Nearly 40 years ago, New York Magazine published a magazine cover centered on a group of young Hollywood stars that would change the social conversation in the industry for years to come, but not as much as it would go on to change the lives of the selected members of “Hollywood’s Brat Pack.” In the first trailer for Hulu‘s Brats, one of the group’s core members, Andrew McCarthy, brings the pack back.
“If you were coming of age in the 1980s, the Brat Pack was near the center of your cultural awareness. But for those of us experiencing it from the inside, the Brat Pack was something very different,” McCarthy says in a new clip for the documentary, which premieres on June 14. “On June 10, 1985, New York Magazine published Hollywood’s Brat Pack — I just remember seeing that cover and thinking, ‘Oh, fuck.’”

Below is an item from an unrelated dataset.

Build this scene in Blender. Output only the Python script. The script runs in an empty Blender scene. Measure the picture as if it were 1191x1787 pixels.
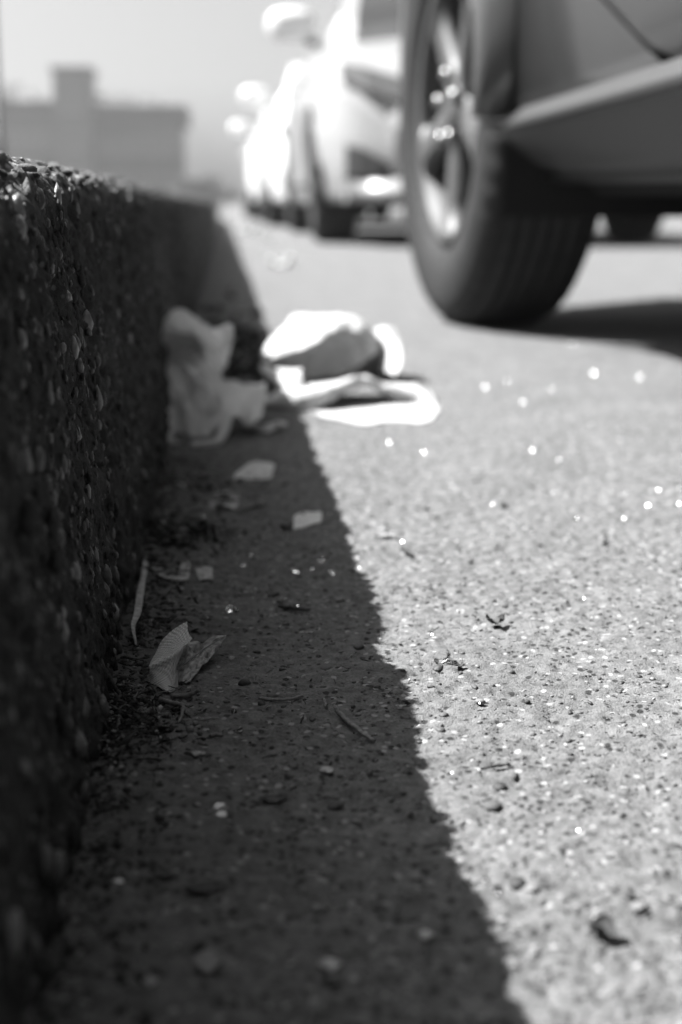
import bpy, bmesh, math, random
import numpy as np
from mathutils import Vector, Matrix

random.seed(7); rng = np.random.default_rng(7)
SC = bpy.context.scene; COL = SC.collection
R = math.radians

# ------------------------------------------------------------------ camera, sky, sun, exposure
CAM_H = .19; FPX = 50/24*1191; HORIZON = 354; VPX = 387
PITCH = math.atan((893.5-HORIZON)/FPX); YAW = math.atan((595.5-VPX)/FPX*math.cos(PITCH))
cd = bpy.data.cameras.new('camera'); cam = bpy.data.objects.new('camera', cd); COL.objects.link(cam)
cam.location = (0, 0, CAM_H); cam.rotation_euler = (math.pi/2-PITCH, 0, -YAW)
cd.sensor_fit = 'HORIZONTAL'; cd.sensor_width = 24; cd.lens = 50
cd.clip_start = .01; cd.clip_end = 3000
cd.dof.use_dof = True; cd.dof.focus_distance = .570; cd.dof.aperture_fstop = 6.9
SC.camera = cam

SUN = Vector((-.708, .22, 1.0)).normalized()      # towards the sun
elev = math.asin(SUN.z); azim = math.atan2(SUN.x, SUN.y)
w = bpy.data.worlds.new('World'); SC.world = w; w.use_nodes = True
nt = w.node_tree; nt.nodes.clear()
sky = nt.nodes.new('ShaderNodeTexSky'); sky.sky_type = 'NISHITA'; sky.sun_disc = False
sky.sun_elevation = elev; sky.sun_rotation = azim; sky.dust_density = 3.6; sky.air_density = 1.0
bw = nt.nodes.new('ShaderNodeRGBToBW')   # a black and white photograph
bg = nt.nodes.new('ShaderNodeBackground')
wo = nt.nodes.new('ShaderNodeOutputWorld')
bg.inputs['Strength'].default_value = .05
nt.links.new(sky.outputs[0], bw.inputs[0]); nt.links.new(bw.outputs[0], bg.inputs[0]); nt.links.new(bg.outputs[0], wo.inputs[0])
sl = bpy.data.lights.new('sun', 'SUN'); sl.energy = 5.0; sl.angle = R(.53); sl.color = (1, 1, 1)
so = bpy.data.objects.new('sun', sl); COL.objects.link(so)
so.rotation_euler = SUN.to_track_quat('Z', 'Y').to_euler(); so.location = (-3, 2, 5)
SC.view_settings.view_transform = 'Standard'; SC.view_settings.look = 'None'
SC.view_settings.exposure = 1.8; SC.view_settings.gamma = 1; SC.view_settings.use_curve_mapping = False
SC.cycles.use_denoising = True
SC.cycles.max_bounces = 8; SC.cycles.transmission_bounces = 6; SC.cycles.caustics_reflective = False
SC.cycles.sample_clamp_indirect = 6

# photograph pixel -> place helpers (the photograph's pixel grid is 1191 x 1787)
FW = np.array([math.sin(YAW)*math.cos(PITCH), math.cos(YAW)*math.cos(PITCH), -math.sin(PITCH)])
RT = np.array([math.cos(YAW), -math.sin(YAW), 0.]); UP = np.cross(RT, FW); C0 = np.array([0, 0, CAM_H])
def ray(x, y): return FW*FPX + RT*(x-595.5) - UP*(y-893.5)
def G(x, y, z=0.):                    # where the line of sight meets height z
    d = ray(x, y); return C0 + d*((z-CAM_H)/d[2])
def Q(x, y, Y):                       # where it meets the upright plane at distance Y
    d = ray(x, y); return C0 + d*(Y/d[1])

# ------------------------------------------------------------------ noise
def _h(ix, iy, s):
    n = (ix.astype(np.int64)*374761393 + iy.astype(np.int64)*668265263 + s*1442695041) & 0x7fffffff
    n = ((n ^ (n >> 13))*1274126177) & 0x7fffffff
    return ((n ^ (n >> 16)) & 0xffff)/65535.0
def vn(x, y, s=0):
    x = np.asarray(x, float); y = np.asarray(y, float)
    ix = np.floor(x); iy = np.floor(y); fx = x-ix; fy = y-iy
    fx = fx*fx*(3-2*fx); fy = fy*fy*(3-2*fy)
    a = _h(ix, iy, s); b = _h(ix+1, iy, s); c = _h(ix, iy+1, s); d = _h(ix+1, iy+1, s)
    return (a*(1-fx)+b*fx)*(1-fy)+(c*(1-fx)+d*fx)*fy - .5
def fbm(x, y, s=0, o=3):
    r = 0; a = 1
    for i in range(o): r = r + a*vn(x*2**i, y*2**i, s+i*17); a *= .5
    return r

# ------------------------------------------------------------------ materials
def nmat(name):
    m = bpy.data.materials.new(name); m.use_nodes = True
    t = m.node_tree; b = t.nodes['Principled BSDF']; return m, t, b
def simple(name, g, rough=.6, metal=0., spec=.5, coat=0., bump=0., bscale=400., var=0., vscale=60.):
    m, t, b = nmat(name)
    b.inputs['Base Color'].default_value = (g, g, g, 1); b.inputs['Roughness'].default_value = rough
    b.inputs['Metallic'].default_value = metal; b.inputs['Specular IOR Level'].default_value = spec
    b.inputs['Coat Weight'].default_value = coat; b.inputs['Coat Roughness'].default_value = .04
    if var or bump:
        tc = t.nodes.new('ShaderNodeTexCoord')
    if var:
        n = t.nodes.new('ShaderNodeTexNoise'); n.inputs['Scale'].default_value = vscale; n.inputs['Detail'].default_value = 5
        t.links.new(tc.outputs['Object'], n.inputs['Vector'])
        r = t.nodes.new('ShaderNodeMapRange'); r.inputs['From Min'].default_value = .3; r.inputs['From Max'].default_value = .7
        r.inputs['To Min'].default_value = g*(1-var); r.inputs['To Max'].default_value = g*(1+var)
        t.links.new(n.outputs['Fac'], r.inputs['Value']); t.links.new(r.outputs[0], b.inputs['Base Color'])
    if bump:
        n2 = t.nodes.new('ShaderNodeTexNoise'); n2.inputs['Scale'].default_value = bscale; n2.inputs['Detail'].default_value = 4
        t.links.new(tc.outputs['Object'], n2.inputs['Vector'])
        bp = t.nodes.new('ShaderNodeBump'); bp.inputs['Strength'].default_value = bump; bp.inputs['Distance'].default_value = 1/bscale
        t.links.new(n2.outputs['Fac'], bp.inputs['Height']); t.links.new(bp.outputs[0], b.inputs['Normal'])
    return m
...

According to the subheading for the David Blum article, the Brat Pack comprised “Rob [Lowe], Emilio [Estevez], Sean [Penn], Tom [Cruise], Judd [Nelson], and the rest — the young movie stars you can’t quite keep straight. But they’re already rich and famous. They’re what kids want to see and what kids want to be.”
But as the term was introduced and spreading like cultural wildfire, its parameters shifted and settled more definitively around a select group that included McCarthy as well as Demi More, Molly Ringwald, Ally Sheedy, Anthony Michael Hall, plus Estevez, Lowe, and Nelson. The defining films of the era include The Breakfast Club and St. Elmo’s Fire, but also extended to movies including Mannequin, Pretty in Pink, and other releases starring this cast of actors.
Not all of the recognized members appear in Brats, but with McCarthy as both the writer and director of the film, the ones who participated were more inclined to pick up when he called. “It was time that we cleared the air on a couple things,” Estevez says in the clip. Moore appears in the trailer, as do Lowe and Sheedy. There is also an appearance from Pretty in Pink star Jon Cryer, who makes a point of declaring: “I am not in the Brat Pack.”